In the realm of Internet of Things (IoT) security, the Physical
Unclonable Function (PUF) emerges as a viable solution for generating
individualized secure keys. These keys play a vital role in
authentication, chip protection, and supply chain security, serving as
crucial safeguards for resource-constrained IoT devices. This work
introduces Boosted Configurable Ring Oscillator PUF (BC-PUF), an
area-efficient variant of CROPUF that suits resource-constrained IoT
devices. Additionally, BC-PUF employs an absorbent approach for the
intermediate responses to optimize the utilization of CMOS delay
configurations. Moreover, BC-PUF mitigates the risk of Machine Learning
(ML)-based modeling attacks. BC-PUF is a multi-bit response architecture
that has been developed, analyzed, and evaluated across 50 FPGAs, from
each dataset of 10K Challenge-Response Pairs (CRPs) is extracted.

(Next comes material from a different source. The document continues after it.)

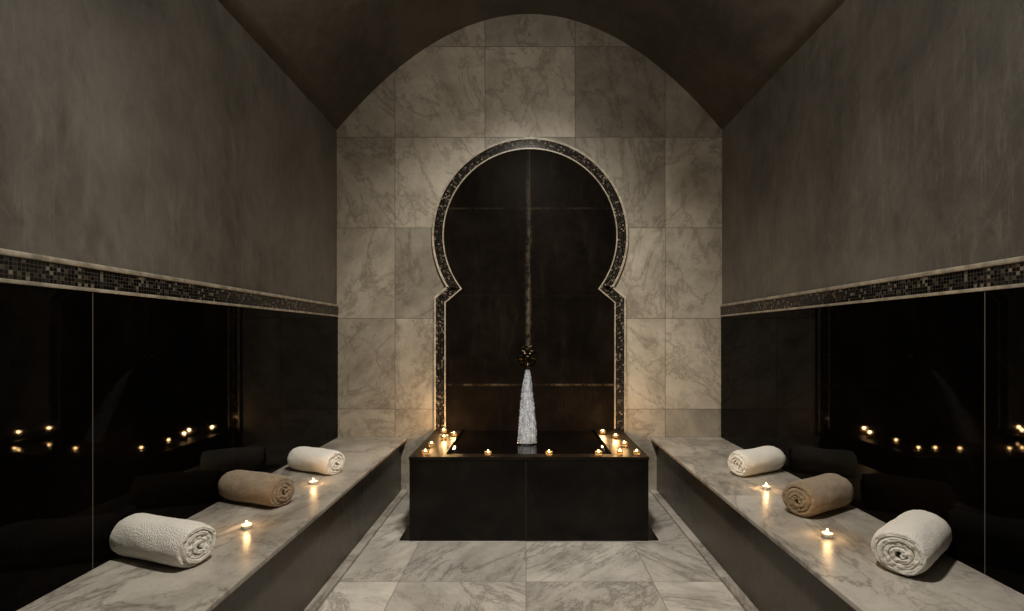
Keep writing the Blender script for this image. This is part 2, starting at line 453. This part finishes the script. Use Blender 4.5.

Experimental results report average values of 50.2%, 40.4%, 42%,
3.925%, and 83% for uniformity, diffuseness, uniqueness, reliability,
and Shannon entropy, respectively. In comparison to state-of-the-art
designs, the BC-PUF design achieves area reductions ranging from 15% to
96.7% across various architectures and implementations, along with a
power reduction of 9.7%. Moreover, BC-PUF demonstrates resilience
against ML-based attacks, achieving a prediction accuracy of 51%.